*Exercise details*:
Using the data below, repeat all of it precisely.

*Supplied data*:
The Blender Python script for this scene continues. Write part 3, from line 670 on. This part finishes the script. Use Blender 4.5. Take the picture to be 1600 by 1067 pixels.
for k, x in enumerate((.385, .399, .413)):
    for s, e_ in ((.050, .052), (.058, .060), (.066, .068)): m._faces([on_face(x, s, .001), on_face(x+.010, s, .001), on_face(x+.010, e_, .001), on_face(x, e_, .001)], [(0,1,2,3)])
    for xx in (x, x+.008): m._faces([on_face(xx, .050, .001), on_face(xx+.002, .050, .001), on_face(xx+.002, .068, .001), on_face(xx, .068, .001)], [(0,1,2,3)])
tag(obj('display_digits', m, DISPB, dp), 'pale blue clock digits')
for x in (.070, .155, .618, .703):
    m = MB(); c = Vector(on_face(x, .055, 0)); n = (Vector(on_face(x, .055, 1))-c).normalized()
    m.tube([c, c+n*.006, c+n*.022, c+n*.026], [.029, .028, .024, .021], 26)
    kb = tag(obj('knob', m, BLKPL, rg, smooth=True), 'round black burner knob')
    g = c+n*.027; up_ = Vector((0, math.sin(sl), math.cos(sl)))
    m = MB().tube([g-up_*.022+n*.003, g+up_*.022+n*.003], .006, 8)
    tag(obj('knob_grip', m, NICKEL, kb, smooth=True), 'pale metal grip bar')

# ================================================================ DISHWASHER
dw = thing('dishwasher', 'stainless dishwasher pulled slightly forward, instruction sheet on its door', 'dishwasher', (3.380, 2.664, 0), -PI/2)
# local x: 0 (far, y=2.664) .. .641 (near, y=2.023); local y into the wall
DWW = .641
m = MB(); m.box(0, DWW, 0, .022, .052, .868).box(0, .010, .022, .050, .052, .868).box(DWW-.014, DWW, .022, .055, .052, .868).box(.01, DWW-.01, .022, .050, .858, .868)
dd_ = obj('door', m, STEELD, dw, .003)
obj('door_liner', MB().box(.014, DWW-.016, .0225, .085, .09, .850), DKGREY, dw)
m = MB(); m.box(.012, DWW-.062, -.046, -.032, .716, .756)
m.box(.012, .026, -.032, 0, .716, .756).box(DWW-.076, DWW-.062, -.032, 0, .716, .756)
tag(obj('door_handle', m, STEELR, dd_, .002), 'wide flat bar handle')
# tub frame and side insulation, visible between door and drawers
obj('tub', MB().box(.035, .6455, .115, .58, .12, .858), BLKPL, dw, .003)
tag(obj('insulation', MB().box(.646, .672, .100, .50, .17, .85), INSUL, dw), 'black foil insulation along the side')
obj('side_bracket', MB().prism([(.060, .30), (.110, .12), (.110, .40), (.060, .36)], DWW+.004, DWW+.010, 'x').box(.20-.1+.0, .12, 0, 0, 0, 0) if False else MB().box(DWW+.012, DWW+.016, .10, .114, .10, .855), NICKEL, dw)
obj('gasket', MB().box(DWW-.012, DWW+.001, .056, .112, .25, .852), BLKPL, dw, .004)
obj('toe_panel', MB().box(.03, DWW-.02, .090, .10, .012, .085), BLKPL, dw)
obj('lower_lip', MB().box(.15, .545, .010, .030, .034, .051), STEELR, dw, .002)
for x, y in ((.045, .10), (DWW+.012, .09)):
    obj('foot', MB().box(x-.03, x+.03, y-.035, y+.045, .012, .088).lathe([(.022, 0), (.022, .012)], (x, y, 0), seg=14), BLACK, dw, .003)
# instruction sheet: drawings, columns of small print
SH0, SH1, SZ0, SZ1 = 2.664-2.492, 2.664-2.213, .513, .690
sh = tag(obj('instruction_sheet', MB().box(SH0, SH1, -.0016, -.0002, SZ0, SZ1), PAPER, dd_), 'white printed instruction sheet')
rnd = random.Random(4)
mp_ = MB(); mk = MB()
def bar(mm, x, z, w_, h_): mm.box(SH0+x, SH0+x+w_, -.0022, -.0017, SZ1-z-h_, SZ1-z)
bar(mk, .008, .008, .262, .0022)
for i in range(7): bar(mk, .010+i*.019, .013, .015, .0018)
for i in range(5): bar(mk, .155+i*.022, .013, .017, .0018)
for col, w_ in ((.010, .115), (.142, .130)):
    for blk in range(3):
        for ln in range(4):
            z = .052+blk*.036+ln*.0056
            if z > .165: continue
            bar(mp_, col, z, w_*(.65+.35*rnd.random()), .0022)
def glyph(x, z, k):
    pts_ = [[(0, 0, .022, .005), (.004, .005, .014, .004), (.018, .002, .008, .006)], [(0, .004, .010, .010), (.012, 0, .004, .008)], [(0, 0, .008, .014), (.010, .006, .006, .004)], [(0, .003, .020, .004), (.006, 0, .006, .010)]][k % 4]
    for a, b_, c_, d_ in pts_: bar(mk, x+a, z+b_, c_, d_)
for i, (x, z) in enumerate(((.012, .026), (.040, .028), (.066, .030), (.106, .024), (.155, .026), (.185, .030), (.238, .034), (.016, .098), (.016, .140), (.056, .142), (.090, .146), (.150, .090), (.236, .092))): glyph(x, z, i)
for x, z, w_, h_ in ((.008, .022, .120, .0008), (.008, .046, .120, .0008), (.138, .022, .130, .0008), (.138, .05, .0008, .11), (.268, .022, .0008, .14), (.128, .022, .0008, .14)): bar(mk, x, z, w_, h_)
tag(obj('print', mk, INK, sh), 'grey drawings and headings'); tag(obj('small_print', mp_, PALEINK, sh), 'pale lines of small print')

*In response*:
The Blender Python script for this scene continues. Write part 3, from line 670 on. This part finishes the script. Use Blender 4.5. Take the picture to be 1600 by 1067 pixels.
for k, x in enumerate((.385, .399, .413)):
    for s, e_ in ((.050, .052), (.058, .060), (.066, .068)): m._faces([on_face(x, s, .001), on_face(x+.010, s, .001), on_face(x+.010, e_, .001), on_face(x, e_, .001)], [(0,1,2,3)])
    for xx in (x, x+.008): m._faces([on_face(xx, .050, .001), on_face(xx+.002, .050, .001), on_face(xx+.002, .068, .001), on_face(xx, .068, .001)], [(0,1,2,3)])
tag(obj('display_digits', m, DISPB, dp), 'pale blue clock digits')
for x in (.070, .155, .618, .703):
    m = MB(); c = Vector(on_face(x, .055, 0)); n = (Vector(on_face(x, .055, 1))-c).normalized()
    m.tube([c, c+n*.006, c+n*.022, c+n*.026], [.029, .028, .024, .021], 26)
    kb = tag(obj('knob', m, BLKPL, rg, smooth=True), 'round black burner knob')
    g = c+n*.027; up_ = Vector((0, math.sin(sl), math.cos(sl)))
    m = MB().tube([g-up_*.022+n*.003, g+up_*.022+n*.003], .006, 8)
    tag(obj('knob_grip', m, NICKEL, kb, smooth=True), 'pale metal grip bar')

# ================================================================ DISHWASHER
dw = thing('dishwasher', 'stainless dishwasher pulled slightly forward, instruction sheet on its door', 'dishwasher', (3.380, 2.664, 0), -PI/2)
# local x: 0 (far, y=2.664) .. .641 (near, y=2.023); local y into the wall
DWW = .641
m = MB(); m.box(0, DWW, 0, .022, .052, .868).box(0, .010, .022, .050, .052, .868).box(DWW-.014, DWW, .022, .055, .052, .868).box(.01, DWW-.01, .022, .050, .858, .868)
dd_ = obj('door', m, STEELD, dw, .003)
obj('door_liner', MB().box(.014, DWW-.016, .0225, .085, .09, .850), DKGREY, dw)
m = MB(); m.box(.012, DWW-.062, -.046, -.032, .716, .756)
m.box(.012, .026, -.032, 0, .716, .756).box(DWW-.076, DWW-.062, -.032, 0, .716, .756)
tag(obj('door_handle', m, STEELR, dd_, .002), 'wide flat bar handle')
# tub frame and side insulation, visible between door and drawers
obj('tub', MB().box(.035, .6455, .115, .58, .12, .858), BLKPL, dw, .003)
tag(obj('insulation', MB().box(.646, .672, .100, .50, .17, .85), INSUL, dw), 'black foil insulation along the side')
obj('side_bracket', MB().prism([(.060, .30), (.110, .12), (.110, .40), (.060, .36)], DWW+.004, DWW+.010, 'x').box(.20-.1+.0, .12, 0, 0, 0, 0) if False else MB().box(DWW+.012, DWW+.016, .10, .114, .10, .855), NICKEL, dw)
obj('gasket', MB().box(DWW-.012, DWW+.001, .056, .112, .25, .852), BLKPL, dw, .004)
obj('toe_panel', MB().box(.03, DWW-.02, .090, .10, .012, .085), BLKPL, dw)
obj('lower_lip', MB().box(.15, .545, .010, .030, .034, .051), STEELR, dw, .002)
for x, y in ((.045, .10), (DWW+.012, .09)):
    obj('foot', MB().box(x-.03, x+.03, y-.035, y+.045, .012, .088).lathe([(.022, 0), (.022, .012)], (x, y, 0), seg=14), BLACK, dw, .003)
# instruction sheet: drawings, columns of small print
SH0, SH1, SZ0, SZ1 = 2.664-2.492, 2.664-2.213, .513, .690
sh = tag(obj('instruction_sheet', MB().box(SH0, SH1, -.0016, -.0002, SZ0, SZ1), PAPER, dd_), 'white printed instruction sheet')
rnd = random.Random(4)
mp_ = MB(); mk = MB()
def bar(mm, x, z, w_, h_): mm.box(SH0+x, SH0+x+w_, -.0022, -.0017, SZ1-z-h_, SZ1-z)
bar(mk, .008, .008, .262, .0022)
for i in range(7): bar(mk, .010+i*.019, .013, .015, .0018)
for i in range(5): bar(mk, .155+i*.022, .013, .017, .0018)
for col, w_ in ((.010, .115), (.142, .130)):
    for blk in range(3):
        for ln in range(4):
            z = .052+blk*.036+ln*.0056
            if z > .165: continue
            bar(mp_, col, z, w_*(.65+.35*rnd.random()), .0022)
def glyph(x, z, k):
    pts_ = [[(0, 0, .022, .005), (.004, .005, .014, .004), (.018, .002, .008, .006)], [(0, .004, .010, .010), (.012, 0, .004, .008)], [(0, 0, .008, .014), (.010, .006, .006, .004)], [(0, .003, .020, .004), (.006, 0, .006, .010)]][k % 4]
    for a, b_, c_, d_ in pts_: bar(mk, x+a, z+b_, c_, d_)
for i, (x, z) in enumerate(((.012, .026), (.040, .028), (.066, .030), (.106, .024), (.155, .026), (.185, .030), (.238, .034), (.016, .098), (.016, .140), (.056, .142), (.090, .146), (.150, .090), (.236, .092))): glyph(x, z, i)
for x, z, w_, h_ in ((.008, .022, .120, .0008), (.008, .046, .120, .0008), (.138, .022, .130, .0008), (.138, .05, .0008, .11), (.268, .022, .0008, .14), (.128, .022, .0008, .14)): bar(mk, x, z, w_, h_)
tag(obj('print', mk, INK, sh), 'grey drawings and headings'); tag(obj('small_print', mp_, PALEINK, sh), 'pale lines of small print')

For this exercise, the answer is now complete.